= WHAT THE TASK ASKS =
Only the pictures are left out: repeat the rest of the entries exactly.

= GIVEN INFORMATION =
######

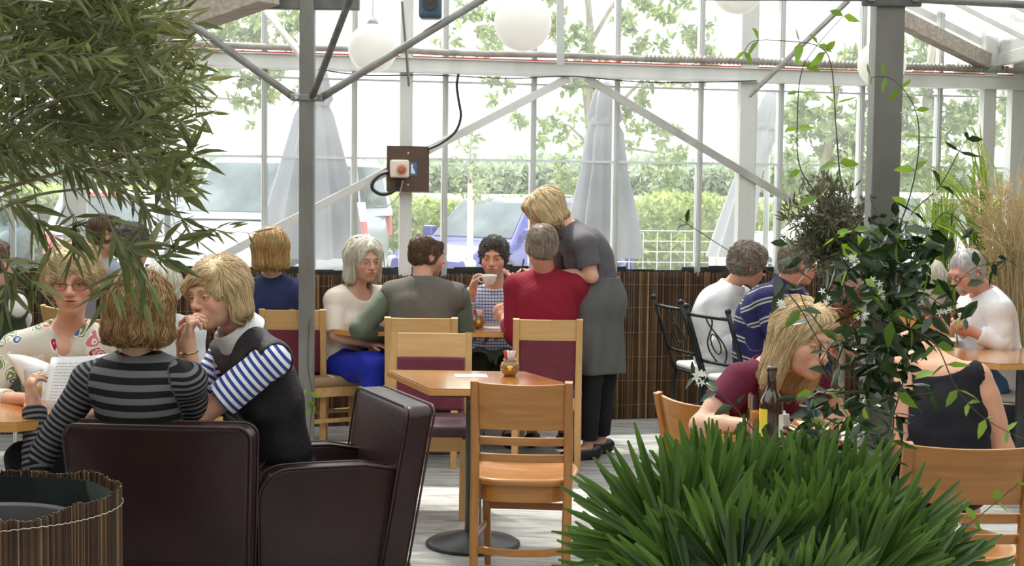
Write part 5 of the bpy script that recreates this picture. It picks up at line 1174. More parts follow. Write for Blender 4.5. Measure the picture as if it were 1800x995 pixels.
# --- woman with glasses in floral blouse
pg=person('blonde woman with glasses in a flowered blouse, facing us',6.05,((128,492,6.00),(.16,-.96,-.14)),(122,576,6.12),(214,612,6.08),(30,612,6.05),(225,715,5.98),(165,725,5.80),(-28,705,5.95),(52,702,5.72),(122,810,6.2),
  skin=(.66,.36,.25),hair=('bob',BLOND,(.35,.22,.1),dict(zb=-.045,vol=.006,fringe=-1,n=3400,part=(.03,.03,.15),L=.11,facec=((0,.125,-.045),(.068,.084,.100)))),hs=1.14,bw=1.2,bust=1.15,chair='pale oak chair under the woman in the flowered blouse',seed=8,glasses=(FRAME,CLEARL),
  handR=((.6,-.5,0),(0,0,-1),.45,1),handL=((-.7,-.4,0),(0,0,-1),.4),
  top=[dict(name='floral_blouse',mat=cloth('flowered_cotton','floral',[(.62,.60,.52),(.42,.02,.05),(.10,.17,.42),(.20,.27,.10),(.62,.20,.22)]),inf=.015,sleeve=1.55,neck_r=.075,vneck=.17,hh=.0055)])
mb=MB(pg['off']); 
def onch(t,sx): return pg['N']+pg['u']*(.025-.17*t)+pg['f']*(.045+.105*t**.6)+pg['r']*sx*(.062*(1-t))
mb.tube([onch(t,1) for t in np.linspace(0,1,14)]+[onch(t,-1) for t in np.linspace(1,0,14)],.0012,5); ch=mb.build('necklace_chain',M('silver_chain',(.7,.65,.6),.25,1),pg['root'],smooth=True)
pc=onch(1,0)+pg['f']*.006; an=np.linspace(0,2*math.pi,24,endpoint=False); mb=MB(pg['off']); hx=.016*np.sin(an)**3; hz=.001*(13*np.cos(an)-5*np.cos(2*an)-2*np.cos(3*an)-np.cos(4*an))
Vh=[pc+pg['r']*a*.8+pg['u']*(b-.015) for a,b in zip(hx,hz)]; mb.add(Vh+[v+pg['f']*.005 for v in Vh],[list(range(24)),list(range(24,48))[::-1]]+[[i,(i+1)%24,24+(i+1)%24,24+i] for i in range(24)]); mb.build('heart_pendant',M('rose_stone',(.80,.55,.50),.2),ch)
mb=MB(pg['off'])
for sx in(-1,1): mb.tube([pg['N']+pg['u']*(.012-.165*t)+pg['f']*(.020+.135*t**.6)+pg['r']*sx*(.066*(1-t)+.012) for t in np.linspace(0,1,12)],.006,6)
mb.build('neck_trim',M('burgundy_trim',(.22,.015,.04),.7),pg['root'],smooth=True)
# --- navy jacket
person('woman with golden bobbed hair in a navy jacket behind the left steel post',8.95,((474,440,8.9),(-.45,.88,-.12)),(480,495,8.96),(444,510,9.02),(520,512,8.92),(436,590,8.92),(420,560,9.15),(536,590,8.95),(500,610,9.2),(492,650,9.0),
  q=.7,hair=('bob',GOLD,(.2,.1,.05),dict(zb=-.10,vol=.012,n=2600,fringe=0)),hs=1.02,seed=11,legs=[((480,655,9.05),(470,640,9.45),(470,760,9.45)),((510,655,9.0),(505,640,9.42),(505,760,9.42))],trouser=(NAVYT,),shoes=(SHOE,0),
  top=[dict(name='navy_jacket',mat=cloth('navy_wool','plain',[(.022,.03,.085),(.032,.042,.115)]),inf=.020,sleeve=1.95,neck_r=.075,collar=.3)])
# --- four people at the back left
person('man with cropped brown hair at the far table behind the olive leaves',8.9,((187,412,8.85),(.88,.42,-.1)),(180,462,8.9),(150,480,9.05),(205,482,8.7),(140,560,9.0),(200,570,9.1),(215,560,8.75),(250,560,9.0),(175,620,8.9),q=.6,male=True,skin=(.58,.28,.20),hair=('short',BROWNH,(.1,.05,.03),dict(n=1400,vol=0)),chair='pale oak chair under the man with cropped brown hair',seed=12,
  top=[dict(name='shirt',mat=cloth('grey_blue_shirt','plain',[(.30,.33,.38)]),inf=.014,sleeve=1.9,collar=.3)])
person('person with dark wavy hair seen from behind, left of the white car',8.3,((233,434,8.2),(.3,.92,-.05)),(236,490,8.3),(190,505,8.35),(282,505,8.25),(185,590,8.3),(200,600,8.6),(288,590,8.25),(270,600,8.6),(238,640,8.3),q=.6,hair=('short',DARKH,(.05,.04,.03),dict(n=2200,vol=.016,curl=.5)),chair='pale oak chair under the person with dark wavy hair',seed=13,
  top=[dict(name='black_top',mat=cloth('black_cotton','plain',[(.02,.02,.022)]),inf=.014,sleeve=1.9,neck_r=.075)])
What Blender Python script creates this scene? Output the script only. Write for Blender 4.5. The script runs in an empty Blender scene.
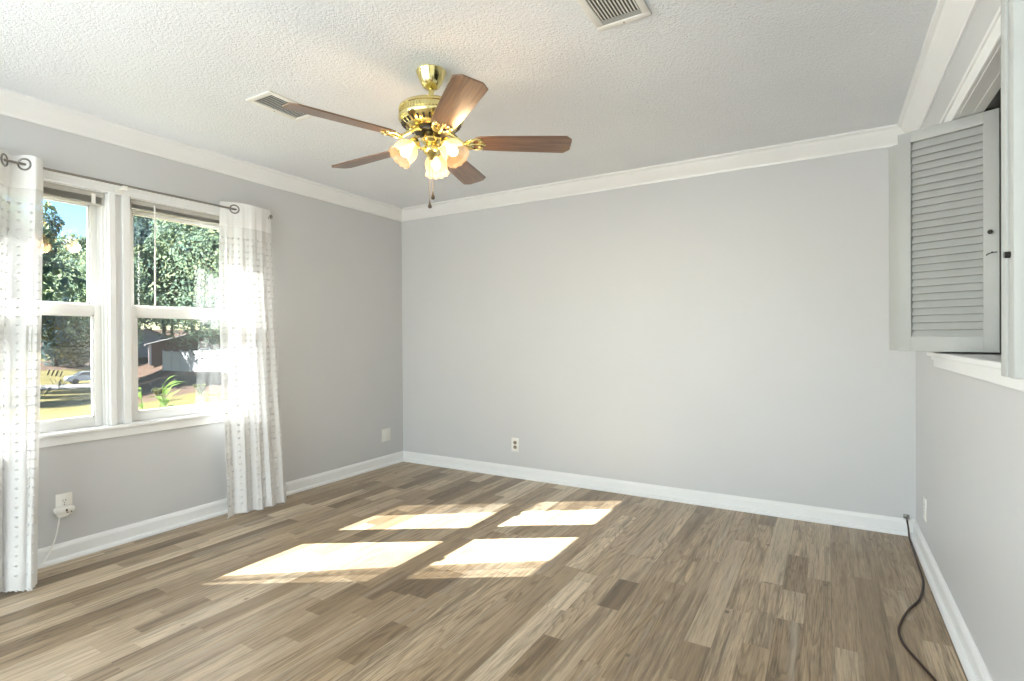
import bpy, bmesh, math, random
from mathutils import Vector, Matrix
import numpy as np

random.seed(7)
scene = bpy.context.scene
COL = scene.collection
PI = math.pi

# ------------------------------------------------------------------ camera
CAM = Vector((3.592, -3.966, 1.1933))
FWD = Vector((-0.50874, 0.86091, -0.00451)).normalized()
RGT = Vector((0.86092, 0.50871, -0.00583)).normalized()
UPV = RGT.cross(FWD).normalized()
FPX = 535.07
cd = bpy.data.cameras.new('camera')
cam = bpy.data.objects.new('camera', cd)
COL.objects.link(cam)
cd.sensor_fit = 'HORIZONTAL'
cd.sensor_width = 36.0
cd.lens = FPX / 1024 * 36.0
cd.clip_start = 0.05
cd.clip_end = 1000
M = Matrix((RGT, UPV, -FWD)).transposed().to_4x4()
M.translation = CAM
cam.matrix_world = M
scene.camera = cam

# ------------------------------------------------------------------ sky, sun, added fill light
W = bpy.data.worlds.new('sky')
scene.world = W
W.use_nodes = True
nt = W.node_tree
nt.nodes.clear()
sky = nt.nodes.new('ShaderNodeTexSky')
sky.sky_type = 'NISHITA'
sky.sun_disc = False
sky.sun_elevation = math.radians(32.9)
sky.sun_rotation = math.radians(237)
sky.air_density = 1.0
sky.dust_density = 0.1
sky.ozone_density = 1.6
bg = nt.nodes.new('ShaderNodeBackground')
bg.inputs['Strength'].default_value = 0.28
wo = nt.nodes.new('ShaderNodeOutputWorld')
hs = nt.nodes.new('ShaderNodeHueSaturation')
hs.inputs['Saturation'].default_value = 1.35
nt.links.new(sky.outputs[0], hs.inputs['Color'])
nt.links.new(hs.outputs[0], bg.inputs[0])
nt.links.new(bg.outputs[0], wo.inputs[0])

sd = bpy.data.lights.new('sun', 'SUN')
sd.energy = 50.0
sd.angle = math.radians(0.27)
sd.color = (1.0, 0.97, 0.94)
sun = bpy.data.objects.new('sun', sd)
COL.objects.link(sun)
SUN_DIR = Vector((1.0, 0.640, -0.766)).normalized()      # the way the light travels
sun.rotation_euler = SUN_DIR.to_track_quat('-Z', 'Y').to_euler()
sun.location = (-20, -12, 20)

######

= SOLVED PROBLEM =
Write part 5 of the bpy script that recreates this picture. It picks up at line 1174. More parts follow. Write for Blender 4.5. Measure the picture as if it were 1800x995 pixels.
# --- woman with glasses in floral blouse
pg=person('blonde woman with glasses in a flowered blouse, facing us',6.05,((128,492,6.00),(.16,-.96,-.14)),(122,576,6.12),(214,612,6.08),(30,612,6.05),(225,715,5.98),(165,725,5.80),(-28,705,5.95),(52,702,5.72),(122,810,6.2),
  skin=(.66,.36,.25),hair=('bob',BLOND,(.35,.22,.1),dict(zb=-.045,vol=.006,fringe=-1,n=3400,part=(.03,.03,.15),L=.11,facec=((0,.125,-.045),(.068,.084,.100)))),hs=1.14,bw=1.2,bust=1.15,chair='pale oak chair under the woman in the flowered blouse',seed=8,glasses=(FRAME,CLEARL),
  handR=((.6,-.5,0),(0,0,-1),.45,1),handL=((-.7,-.4,0),(0,0,-1),.4),
  top=[dict(name='floral_blouse',mat=cloth('flowered_cotton','floral',[(.62,.60,.52),(.42,.02,.05),(.10,.17,.42),(.20,.27,.10),(.62,.20,.22)]),inf=.015,sleeve=1.55,neck_r=.075,vneck=.17,hh=.0055)])
mb=MB(pg['off']); 
def onch(t,sx): return pg['N']+pg['u']*(.025-.17*t)+pg['f']*(.045+.105*t**.6)+pg['r']*sx*(.062*(1-t))
mb.tube([onch(t,1) for t in np.linspace(0,1,14)]+[onch(t,-1) for t in np.linspace(1,0,14)],.0012,5); ch=mb.build('necklace_chain',M('silver_chain',(.7,.65,.6),.25,1),pg['root'],smooth=True)
pc=onch(1,0)+pg['f']*.006; an=np.linspace(0,2*math.pi,24,endpoint=False); mb=MB(pg['off']); hx=.016*np.sin(an)**3; hz=.001*(13*np.cos(an)-5*np.cos(2*an)-2*np.cos(3*an)-np.cos(4*an))
Vh=[pc+pg['r']*a*.8+pg['u']*(b-.015) for a,b in zip(hx,hz)]; mb.add(Vh+[v+pg['f']*.005 for v in Vh],[list(range(24)),list(range(24,48))[::-1]]+[[i,(i+1)%24,24+(i+1)%24,24+i] for i in range(24)]); mb.build('heart_pendant',M('rose_stone',(.80,.55,.50),.2),ch)
mb=MB(pg['off'])
for sx in(-1,1): mb.tube([pg['N']+pg['u']*(.012-.165*t)+pg['f']*(.020+.135*t**.6)+pg['r']*sx*(.066*(1-t)+.012) for t in np.linspace(0,1,12)],.006,6)
mb.build('neck_trim',M('burgundy_trim',(.22,.015,.04),.7),pg['root'],smooth=True)
# --- navy jacket
person('woman with golden bobbed hair in a navy jacket behind the left steel post',8.95,((474,440,8.9),(-.45,.88,-.12)),(480,495,8.96),(444,510,9.02),(520,512,8.92),(436,590,8.92),(420,560,9.15),(536,590,8.95),(500,610,9.2),(492,650,9.0),
  q=.7,hair=('bob',GOLD,(.2,.1,.05),dict(zb=-.10,vol=.012,n=2600,fringe=0)),hs=1.02,seed=11,legs=[((480,655,9.05),(470,640,9.45),(470,760,9.45)),((510,655,9.0),(505,640,9.42),(505,760,9.42))],trouser=(NAVYT,),shoes=(SHOE,0),
  top=[dict(name='navy_jacket',mat=cloth('navy_wool','plain',[(.022,.03,.085),(.032,.042,.115)]),inf=.020,sleeve=1.95,neck_r=.075,collar=.3)])
# --- four people at the back left
person('man with cropped brown hair at the far table behind the olive leaves',8.9,((187,412,8.85),(.88,.42,-.1)),(180,462,8.9),(150,480,9.05),(205,482,8.7),(140,560,9.0),(200,570,9.1),(215,560,8.75),(250,560,9.0),(175,620,8.9),q=.6,male=True,skin=(.58,.28,.20),hair=('short',BROWNH,(.1,.05,.03),dict(n=1400,vol=0)),chair='pale oak chair under the man with cropped brown hair',seed=12,
  top=[dict(name='shirt',mat=cloth('grey_blue_shirt','plain',[(.30,.33,.38)]),inf=.014,sleeve=1.9,collar=.3)])
person('person with dark wavy hair seen from behind, left of the white car',8.3,((233,434,8.2),(.3,.92,-.05)),(236,490,8.3),(190,505,8.35),(282,505,8.25),(185,590,8.3),(200,600,8.6),(288,590,8.25),(270,600,8.6),(238,640,8.3),q=.6,hair=('short',DARKH,(.05,.04,.03),dict(n=2200,vol=.016,curl=.5)),chair='pale oak chair under the person with dark wavy hair',seed=13,
  top=[dict(name='black_top',mat=cloth('black_cotton','plain',[(.02,.02,.022)]),inf=.014,sleeve=1.9,neck_r=.075)])
What Blender Python script creates this scene? Output the script only. Write for Blender 4.5. The script runs in an empty Blender scene.
import bpy, bmesh, math, random
from mathutils import Vector, Matrix
import numpy as np

random.seed(7)
scene = bpy.context.scene
COL = scene.collection
PI = math.pi

# ------------------------------------------------------------------ camera
CAM = Vector((3.592, -3.966, 1.1933))
FWD = Vector((-0.50874, 0.86091, -0.00451)).normalized()
RGT = Vector((0.86092, 0.50871, -0.00583)).normalized()
UPV = RGT.cross(FWD).normalized()
FPX = 535.07
cd = bpy.data.cameras.new('camera')
cam = bpy.data.objects.new('camera', cd)
COL.objects.link(cam)
cd.sensor_fit = 'HORIZONTAL'
cd.sensor_width = 36.0
cd.lens = FPX / 1024 * 36.0
cd.clip_start = 0.05
cd.clip_end = 1000
M = Matrix((RGT, UPV, -FWD)).transposed().to_4x4()
M.translation = CAM
cam.matrix_world = M
scene.camera = cam

# ------------------------------------------------------------------ sky, sun, added fill light
W = bpy.data.worlds.new('sky')
scene.world = W
W.use_nodes = True
nt = W.node_tree
nt.nodes.clear()
sky = nt.nodes.new('ShaderNodeTexSky')
sky.sky_type = 'NISHITA'
sky.sun_disc = False
sky.sun_elevation = math.radians(32.9)
sky.sun_rotation = math.radians(237)
sky.air_density = 1.0
sky.dust_density = 0.1
sky.ozone_density = 1.6
bg = nt.nodes.new('ShaderNodeBackground')
bg.inputs['Strength'].default_value = 0.28
wo = nt.nodes.new('ShaderNodeOutputWorld')
hs = nt.nodes.new('ShaderNodeHueSaturation')
hs.inputs['Saturation'].default_value = 1.35
nt.links.new(sky.outputs[0], hs.inputs['Color'])
nt.links.new(hs.outputs[0], bg.inputs[0])
nt.links.new(bg.outputs[0], wo.inputs[0])

sd = bpy.data.lights.new('sun', 'SUN')
sd.energy = 50.0
sd.angle = math.radians(0.27)
sd.color = (1.0, 0.97, 0.94)
sun = bpy.data.objects.new('sun', sd)
COL.objects.link(sun)
SUN_DIR = Vector((1.0, 0.640, -0.766)).normalized()      # the way the light travels
sun.rotation_euler = SUN_DIR.to_track_quat('-Z', 'Y').to_euler()
sun.location = (-20, -12, 20)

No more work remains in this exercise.